Le ballon est plus belge que jamais, mais le contrôle est désormais anglais. À bout de souffle, mais pas encore d’idées, De Bruyne donne un cours de géométrie digne des échanges au sommet sur le court Philippe Chatrier, mais ni le centre de Timothy Castagne, ni le pied ouvert de Yannick Carrasco ne connaissent une fin heureuse. Roberto Martinez cherche la clé que les locaux ont confisquée à ses hommes, et préfère les profils de Yari Verschaeren et Jérémy Doku à la forme d’un Leandro Trossard ou au sens du but de Michy Batshuayi. Le premier doit apporter son sens de l’espace au sein d’un bloc qui n’en laisse plus, le second ses dribbles fous, capables de déstructurer une défense. Aucune des deux théories n’atteint le stade de la pratique, et la fin de rencontre est plus proche du 3-1 que du 2-2.

Roberto Martinez a perdu avec ses idées. Les mêmes qui, contre la France, l’avaient poussé à faire des changements rationnels jusqu’au bout, sans laisser la folie prendre le contrôle de la fin de rencontre. À ses yeux, sa Belgique ne perd jamais parce qu’elle se trompe de plan, mais seulement parce qu’elle n’exécute pas assez bien celui qui la fait si souvent gagner. « On n’a pas su jouer notre jeu en fin de match, et c’est le plus décevant. L’exécution de nos attaques n’était pas aussi précise que d’habitude », raconte d’ailleurs le Catalan en écho au coup de sifflet final.

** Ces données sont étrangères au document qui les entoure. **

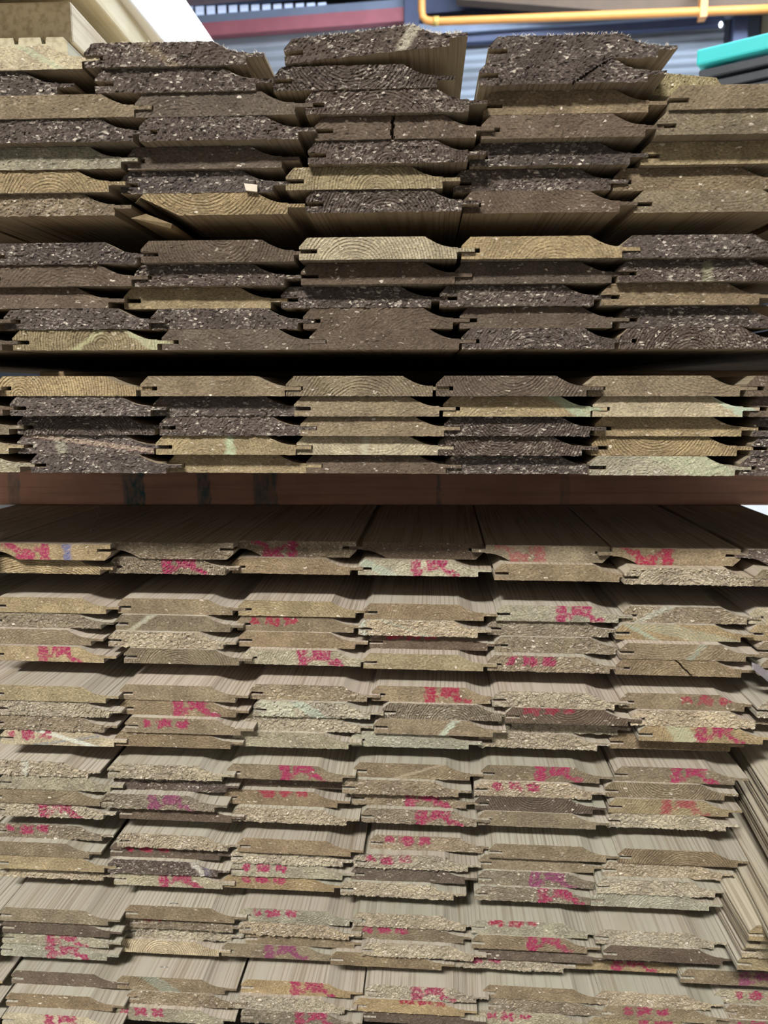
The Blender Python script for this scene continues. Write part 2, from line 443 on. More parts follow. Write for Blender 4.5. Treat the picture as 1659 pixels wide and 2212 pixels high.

La manière et la structure, avant le supplément d’âme qui mène parfois vers l’anarchie d’une fin de match incontrôlable. Un choix assumé de Roberto Martinez, mais contestable. Quelques semaines avant de quitter Saint-Trond pour Bruges, Ivan Leko raconte sa vision des choses, depuis son bureau du Limbourg parsemé de schémas tactiques: « Personnellement, j’ai seulement confiance en des choses que j’ai travaillées. Je ne suis pas à l’aise si on entre dans des choses qui n’ont pas été préparées, donc j’essaie de ne pas le faire. Mais en football, il ne faut pas oublier qu’il y a des aspects tactiques très importants, mais aussi un aspect mental, un esprit de groupe. Et si je dois choisir entre une équipe meilleure tactiquement et une équipe avec une bonne mentalité, je suis sûr que je gagnerai plus de choses avec la mentalité. La tactique, c’est seulement un outil. »

Elles ont beau être idéales pour gérer un pays avec le plus de rationalisme possible, rares sont les révolutions qui se gagnent avec des calculatrices.